Pagar altos salários e atribuir prémios de desempenho são práticas habituais em empresas, contudo, o problema da TAP é que é uma companhia nacionalizada, tem mais de 3,2 mil milhões do nosso dinheiro lá injectados e para a qual se exige toda a transparência, porque toca nos bolsos e percepções dos portugueses.

Por isso, quando o Jornal Económico fez manchete na semana passada com o prémio dos três milhões que podem ser ilegais, a notícia tornou-se um embaraço para a companhia e para o ministro que a tutela, João Galamba. Não pelo bónus em si, mas porque se o mesmo tivesse sido divulgado cristalinamente desde o início do processo de contratação da presidente, não surgiria agora uma situação de crise.

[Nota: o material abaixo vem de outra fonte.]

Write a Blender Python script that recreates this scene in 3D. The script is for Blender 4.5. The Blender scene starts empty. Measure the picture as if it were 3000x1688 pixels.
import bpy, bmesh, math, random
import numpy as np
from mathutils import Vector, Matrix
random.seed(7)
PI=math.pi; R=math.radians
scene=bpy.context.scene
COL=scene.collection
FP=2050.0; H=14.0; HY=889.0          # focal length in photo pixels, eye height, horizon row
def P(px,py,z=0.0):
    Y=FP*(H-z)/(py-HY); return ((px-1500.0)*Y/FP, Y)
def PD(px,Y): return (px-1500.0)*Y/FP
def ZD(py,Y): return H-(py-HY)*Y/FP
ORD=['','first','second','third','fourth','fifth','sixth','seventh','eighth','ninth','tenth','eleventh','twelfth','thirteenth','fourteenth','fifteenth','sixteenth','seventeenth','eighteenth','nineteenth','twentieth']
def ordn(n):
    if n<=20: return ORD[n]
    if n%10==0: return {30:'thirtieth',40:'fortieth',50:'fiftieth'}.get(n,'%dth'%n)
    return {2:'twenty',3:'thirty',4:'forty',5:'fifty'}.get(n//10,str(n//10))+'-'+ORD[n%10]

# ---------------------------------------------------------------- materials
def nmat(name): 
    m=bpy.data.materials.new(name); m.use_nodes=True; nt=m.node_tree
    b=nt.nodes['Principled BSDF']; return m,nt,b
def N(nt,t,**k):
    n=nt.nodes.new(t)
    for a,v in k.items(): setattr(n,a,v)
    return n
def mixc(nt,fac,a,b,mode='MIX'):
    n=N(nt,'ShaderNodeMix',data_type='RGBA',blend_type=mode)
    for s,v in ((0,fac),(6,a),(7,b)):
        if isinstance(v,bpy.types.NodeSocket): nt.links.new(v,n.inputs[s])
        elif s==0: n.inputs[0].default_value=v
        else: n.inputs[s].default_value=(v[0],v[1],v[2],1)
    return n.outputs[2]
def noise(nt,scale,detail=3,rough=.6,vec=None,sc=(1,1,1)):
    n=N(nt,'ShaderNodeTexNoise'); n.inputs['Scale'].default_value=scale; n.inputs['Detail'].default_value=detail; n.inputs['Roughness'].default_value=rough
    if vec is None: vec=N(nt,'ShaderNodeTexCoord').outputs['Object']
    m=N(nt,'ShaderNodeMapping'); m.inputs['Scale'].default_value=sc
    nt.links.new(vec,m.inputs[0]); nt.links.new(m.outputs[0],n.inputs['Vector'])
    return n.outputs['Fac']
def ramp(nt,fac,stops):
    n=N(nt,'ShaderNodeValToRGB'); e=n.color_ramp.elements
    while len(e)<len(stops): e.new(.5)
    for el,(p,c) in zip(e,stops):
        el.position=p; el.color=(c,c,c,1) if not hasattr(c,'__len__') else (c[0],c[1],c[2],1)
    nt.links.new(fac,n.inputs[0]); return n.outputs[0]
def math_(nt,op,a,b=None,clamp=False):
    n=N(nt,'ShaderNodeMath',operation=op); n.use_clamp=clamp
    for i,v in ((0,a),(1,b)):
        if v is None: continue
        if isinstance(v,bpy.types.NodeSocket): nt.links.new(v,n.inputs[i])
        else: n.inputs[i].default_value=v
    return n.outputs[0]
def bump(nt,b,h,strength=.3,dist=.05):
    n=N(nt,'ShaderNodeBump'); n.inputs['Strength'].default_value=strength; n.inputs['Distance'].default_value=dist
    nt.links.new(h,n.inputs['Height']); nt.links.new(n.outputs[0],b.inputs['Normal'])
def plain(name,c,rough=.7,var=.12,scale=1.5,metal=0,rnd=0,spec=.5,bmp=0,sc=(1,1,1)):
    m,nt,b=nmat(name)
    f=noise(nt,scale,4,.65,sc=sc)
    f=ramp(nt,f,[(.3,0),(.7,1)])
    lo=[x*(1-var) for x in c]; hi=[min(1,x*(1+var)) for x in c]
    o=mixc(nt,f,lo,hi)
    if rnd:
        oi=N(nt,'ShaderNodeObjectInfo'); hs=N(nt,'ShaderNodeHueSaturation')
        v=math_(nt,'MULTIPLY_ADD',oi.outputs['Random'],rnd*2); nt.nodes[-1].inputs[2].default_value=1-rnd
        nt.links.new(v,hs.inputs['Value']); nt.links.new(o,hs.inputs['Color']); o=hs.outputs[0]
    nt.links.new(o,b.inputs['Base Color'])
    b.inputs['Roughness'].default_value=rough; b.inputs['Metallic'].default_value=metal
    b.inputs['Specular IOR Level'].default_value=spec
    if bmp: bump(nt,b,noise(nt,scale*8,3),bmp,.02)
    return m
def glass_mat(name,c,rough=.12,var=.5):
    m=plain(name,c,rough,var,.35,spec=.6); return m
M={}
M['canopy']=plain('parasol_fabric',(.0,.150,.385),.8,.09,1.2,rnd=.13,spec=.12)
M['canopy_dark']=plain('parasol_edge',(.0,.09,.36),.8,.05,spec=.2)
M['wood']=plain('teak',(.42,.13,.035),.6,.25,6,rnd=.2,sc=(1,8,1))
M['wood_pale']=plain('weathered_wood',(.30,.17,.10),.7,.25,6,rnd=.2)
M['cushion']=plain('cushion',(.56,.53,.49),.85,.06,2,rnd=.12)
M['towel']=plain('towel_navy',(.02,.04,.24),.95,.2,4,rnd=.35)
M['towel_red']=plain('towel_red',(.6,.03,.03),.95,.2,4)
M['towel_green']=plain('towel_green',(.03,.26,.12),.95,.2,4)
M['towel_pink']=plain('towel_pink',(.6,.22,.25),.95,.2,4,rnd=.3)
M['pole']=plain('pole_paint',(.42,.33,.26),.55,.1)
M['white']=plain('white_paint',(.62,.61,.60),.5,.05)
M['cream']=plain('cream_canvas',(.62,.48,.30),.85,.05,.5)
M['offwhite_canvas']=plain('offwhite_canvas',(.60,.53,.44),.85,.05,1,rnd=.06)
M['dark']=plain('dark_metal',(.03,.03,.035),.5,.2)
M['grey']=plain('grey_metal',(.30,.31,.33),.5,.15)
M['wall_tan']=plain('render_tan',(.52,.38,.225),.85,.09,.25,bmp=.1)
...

Sim, porque o pecado original é a geringonça ter nacionalizado a TAP, tornando-a assim um pântano para quem tem de a gerir e um pesadíssimo fardo financeiro e político como há muito digo na CNN Portugal. Para quem ainda não percebeu, a TAP é e será o Vietname deste Governo.

E a opacidade – que é o estado natural da gerência do sector empresarial do Estado, donde faz parte também a transportadora aérea – é o carrasco reputacional para quem foge da transparência como o diabo foge da cruz.

As sociedades modernas estão sem um pingo de tolerância para factos ocultados e gatos escondidos com rabo de fora. Exigem transparência e zelo na gestão da coisa pública e a TAP, por muito que os seus administradores não o compreendam, não é uma vaca sagrada.

Pelo contrário, não pode falhar com nenhuma informação e não pode navegar na lama da opacidade. Primeiro-ministro, ministro das Infraestruturas (actual e antigo), administração da empresa, quando se meteram nos trabalhos de a gerir deviam recordar-se do que dizia Willard (Martin Sheen) no início de Apocalypse Now: “ia para o pior lugar do mundo e não sabia”. Estava no Vietname, como os mencionados estão na TAP.

O autor escreve de acordo com a antiga ortografia.